• What this task involves: Write out again, unaltered, the lines from the start through the line containing "(.42, .42, .42), .7), t)".

• Supplied information:

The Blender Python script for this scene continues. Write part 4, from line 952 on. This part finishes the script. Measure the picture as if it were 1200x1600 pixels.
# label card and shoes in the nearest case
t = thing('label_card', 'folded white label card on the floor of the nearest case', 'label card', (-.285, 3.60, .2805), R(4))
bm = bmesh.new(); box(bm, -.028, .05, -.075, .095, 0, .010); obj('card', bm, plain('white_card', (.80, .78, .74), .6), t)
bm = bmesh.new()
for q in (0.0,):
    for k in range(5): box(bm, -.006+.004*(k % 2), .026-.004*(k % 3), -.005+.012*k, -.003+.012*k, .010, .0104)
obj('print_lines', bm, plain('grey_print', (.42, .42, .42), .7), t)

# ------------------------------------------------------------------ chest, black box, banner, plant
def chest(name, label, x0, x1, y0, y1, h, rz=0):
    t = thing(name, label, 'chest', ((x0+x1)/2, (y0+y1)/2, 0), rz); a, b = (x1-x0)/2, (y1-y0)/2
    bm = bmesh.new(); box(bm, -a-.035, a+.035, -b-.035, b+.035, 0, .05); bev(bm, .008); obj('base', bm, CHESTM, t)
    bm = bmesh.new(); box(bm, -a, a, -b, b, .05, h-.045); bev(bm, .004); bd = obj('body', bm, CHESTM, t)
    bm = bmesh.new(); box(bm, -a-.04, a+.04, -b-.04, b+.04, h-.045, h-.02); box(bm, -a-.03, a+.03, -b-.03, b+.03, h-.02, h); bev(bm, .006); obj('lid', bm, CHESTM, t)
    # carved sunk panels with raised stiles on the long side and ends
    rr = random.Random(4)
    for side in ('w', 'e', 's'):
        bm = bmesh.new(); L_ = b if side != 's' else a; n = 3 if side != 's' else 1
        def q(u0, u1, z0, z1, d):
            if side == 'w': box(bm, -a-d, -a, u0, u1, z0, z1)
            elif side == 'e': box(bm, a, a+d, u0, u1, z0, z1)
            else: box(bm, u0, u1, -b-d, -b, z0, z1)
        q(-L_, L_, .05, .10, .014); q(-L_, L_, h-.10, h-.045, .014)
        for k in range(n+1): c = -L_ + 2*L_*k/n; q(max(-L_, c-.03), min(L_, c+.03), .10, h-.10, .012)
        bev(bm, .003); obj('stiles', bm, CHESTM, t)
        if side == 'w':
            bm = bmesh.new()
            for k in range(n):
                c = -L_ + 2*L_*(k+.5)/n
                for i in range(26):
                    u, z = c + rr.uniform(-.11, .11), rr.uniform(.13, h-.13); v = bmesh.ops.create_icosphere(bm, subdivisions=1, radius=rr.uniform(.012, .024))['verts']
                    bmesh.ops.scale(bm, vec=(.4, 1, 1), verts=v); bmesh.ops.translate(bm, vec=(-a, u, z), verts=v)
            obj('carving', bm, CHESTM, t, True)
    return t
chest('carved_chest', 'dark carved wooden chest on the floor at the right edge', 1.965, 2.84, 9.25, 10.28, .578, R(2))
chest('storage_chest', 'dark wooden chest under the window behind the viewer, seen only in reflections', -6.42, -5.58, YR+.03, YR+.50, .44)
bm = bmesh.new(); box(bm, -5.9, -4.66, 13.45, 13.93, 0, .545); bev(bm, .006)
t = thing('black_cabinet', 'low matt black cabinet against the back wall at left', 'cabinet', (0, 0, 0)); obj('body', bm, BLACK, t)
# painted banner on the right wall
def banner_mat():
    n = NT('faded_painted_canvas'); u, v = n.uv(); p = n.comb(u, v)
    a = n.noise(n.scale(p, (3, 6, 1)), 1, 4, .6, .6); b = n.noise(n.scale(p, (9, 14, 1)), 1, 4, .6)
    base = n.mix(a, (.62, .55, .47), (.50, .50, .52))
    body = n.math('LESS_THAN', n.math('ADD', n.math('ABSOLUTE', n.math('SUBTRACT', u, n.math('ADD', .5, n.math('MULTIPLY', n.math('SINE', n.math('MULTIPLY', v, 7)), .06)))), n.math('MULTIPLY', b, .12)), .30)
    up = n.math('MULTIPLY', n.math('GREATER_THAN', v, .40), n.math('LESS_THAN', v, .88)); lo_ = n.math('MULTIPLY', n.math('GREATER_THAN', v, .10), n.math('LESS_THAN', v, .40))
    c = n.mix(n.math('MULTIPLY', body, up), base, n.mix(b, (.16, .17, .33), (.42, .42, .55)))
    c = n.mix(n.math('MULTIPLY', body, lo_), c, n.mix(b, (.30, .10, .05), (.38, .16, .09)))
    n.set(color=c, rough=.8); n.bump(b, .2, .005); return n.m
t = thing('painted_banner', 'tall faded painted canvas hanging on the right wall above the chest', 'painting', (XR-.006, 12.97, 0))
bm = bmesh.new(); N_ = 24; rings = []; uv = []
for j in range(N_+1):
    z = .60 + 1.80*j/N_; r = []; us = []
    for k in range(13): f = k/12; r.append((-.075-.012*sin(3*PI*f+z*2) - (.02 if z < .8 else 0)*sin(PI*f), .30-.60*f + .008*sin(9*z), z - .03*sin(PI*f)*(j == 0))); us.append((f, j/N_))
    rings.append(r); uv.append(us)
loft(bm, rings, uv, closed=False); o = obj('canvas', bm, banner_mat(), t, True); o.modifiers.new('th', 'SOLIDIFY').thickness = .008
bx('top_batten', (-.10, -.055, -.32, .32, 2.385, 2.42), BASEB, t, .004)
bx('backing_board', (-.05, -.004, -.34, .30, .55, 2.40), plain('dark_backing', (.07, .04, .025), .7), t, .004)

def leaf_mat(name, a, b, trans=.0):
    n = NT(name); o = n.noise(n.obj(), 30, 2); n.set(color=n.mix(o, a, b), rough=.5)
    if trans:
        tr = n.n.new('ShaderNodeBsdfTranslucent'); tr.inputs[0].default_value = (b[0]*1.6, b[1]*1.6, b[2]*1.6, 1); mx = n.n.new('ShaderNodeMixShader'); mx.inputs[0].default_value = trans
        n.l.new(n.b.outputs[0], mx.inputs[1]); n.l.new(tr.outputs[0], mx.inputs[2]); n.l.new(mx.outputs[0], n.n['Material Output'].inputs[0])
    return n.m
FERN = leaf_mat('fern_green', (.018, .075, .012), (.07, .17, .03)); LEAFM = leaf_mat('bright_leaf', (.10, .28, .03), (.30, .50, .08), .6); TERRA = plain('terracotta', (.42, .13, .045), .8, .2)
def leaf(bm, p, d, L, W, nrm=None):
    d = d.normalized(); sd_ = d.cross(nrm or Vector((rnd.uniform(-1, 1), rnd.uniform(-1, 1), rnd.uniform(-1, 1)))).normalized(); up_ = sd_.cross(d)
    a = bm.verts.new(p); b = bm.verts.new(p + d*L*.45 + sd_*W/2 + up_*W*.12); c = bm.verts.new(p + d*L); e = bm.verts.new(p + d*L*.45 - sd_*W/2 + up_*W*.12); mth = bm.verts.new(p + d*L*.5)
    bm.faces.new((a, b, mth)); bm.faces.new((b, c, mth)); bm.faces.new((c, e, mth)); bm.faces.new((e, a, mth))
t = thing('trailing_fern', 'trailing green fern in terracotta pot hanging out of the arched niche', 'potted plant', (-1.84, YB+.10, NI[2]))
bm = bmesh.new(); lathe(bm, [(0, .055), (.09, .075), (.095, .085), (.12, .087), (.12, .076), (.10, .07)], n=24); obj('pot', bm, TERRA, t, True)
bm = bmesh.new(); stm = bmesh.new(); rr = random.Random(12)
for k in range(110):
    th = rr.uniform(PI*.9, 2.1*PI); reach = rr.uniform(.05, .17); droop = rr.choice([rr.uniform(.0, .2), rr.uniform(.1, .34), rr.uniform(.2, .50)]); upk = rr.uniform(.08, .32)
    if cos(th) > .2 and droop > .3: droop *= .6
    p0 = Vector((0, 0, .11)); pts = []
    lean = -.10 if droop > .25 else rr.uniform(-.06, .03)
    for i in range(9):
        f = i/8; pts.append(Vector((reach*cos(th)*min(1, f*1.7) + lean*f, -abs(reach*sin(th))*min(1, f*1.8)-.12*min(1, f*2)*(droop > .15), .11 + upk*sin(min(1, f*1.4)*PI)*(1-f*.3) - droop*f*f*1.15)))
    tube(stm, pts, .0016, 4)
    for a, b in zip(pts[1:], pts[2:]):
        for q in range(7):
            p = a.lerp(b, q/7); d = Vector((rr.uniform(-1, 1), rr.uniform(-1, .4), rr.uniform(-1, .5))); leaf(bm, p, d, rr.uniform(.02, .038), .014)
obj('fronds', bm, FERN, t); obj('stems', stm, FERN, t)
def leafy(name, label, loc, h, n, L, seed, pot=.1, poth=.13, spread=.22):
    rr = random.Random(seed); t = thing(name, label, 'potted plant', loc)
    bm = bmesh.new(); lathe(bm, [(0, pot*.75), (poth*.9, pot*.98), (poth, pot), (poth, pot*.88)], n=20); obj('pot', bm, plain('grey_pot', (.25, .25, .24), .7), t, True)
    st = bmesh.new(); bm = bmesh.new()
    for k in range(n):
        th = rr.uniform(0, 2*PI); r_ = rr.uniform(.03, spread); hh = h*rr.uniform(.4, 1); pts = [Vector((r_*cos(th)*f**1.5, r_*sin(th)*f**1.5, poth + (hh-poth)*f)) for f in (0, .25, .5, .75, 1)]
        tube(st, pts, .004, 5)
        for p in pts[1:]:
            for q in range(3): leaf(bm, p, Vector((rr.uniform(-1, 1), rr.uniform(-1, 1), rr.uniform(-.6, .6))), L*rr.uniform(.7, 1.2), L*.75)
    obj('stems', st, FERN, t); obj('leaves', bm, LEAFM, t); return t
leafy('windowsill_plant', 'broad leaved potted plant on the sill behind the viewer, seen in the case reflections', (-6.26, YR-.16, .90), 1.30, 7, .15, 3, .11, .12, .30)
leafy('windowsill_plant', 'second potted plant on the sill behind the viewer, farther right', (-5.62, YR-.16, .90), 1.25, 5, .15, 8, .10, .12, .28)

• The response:
The Blender Python script for this scene continues. Write part 4, from line 952 on. This part finishes the script. Measure the picture as if it were 1200x1600 pixels.
# label card and shoes in the nearest case
t = thing('label_card', 'folded white label card on the floor of the nearest case', 'label card', (-.285, 3.60, .2805), R(4))
bm = bmesh.new(); box(bm, -.028, .05, -.075, .095, 0, .010); obj('card', bm, plain('white_card', (.80, .78, .74), .6), t)
bm = bmesh.new()
for q in (0.0,):
    for k in range(5): box(bm, -.006+.004*(k % 2), .026-.004*(k % 3), -.005+.012*k, -.003+.012*k, .010, .0104)
obj('print_lines', bm, plain('grey_print', (.42, .42, .42), .7), t)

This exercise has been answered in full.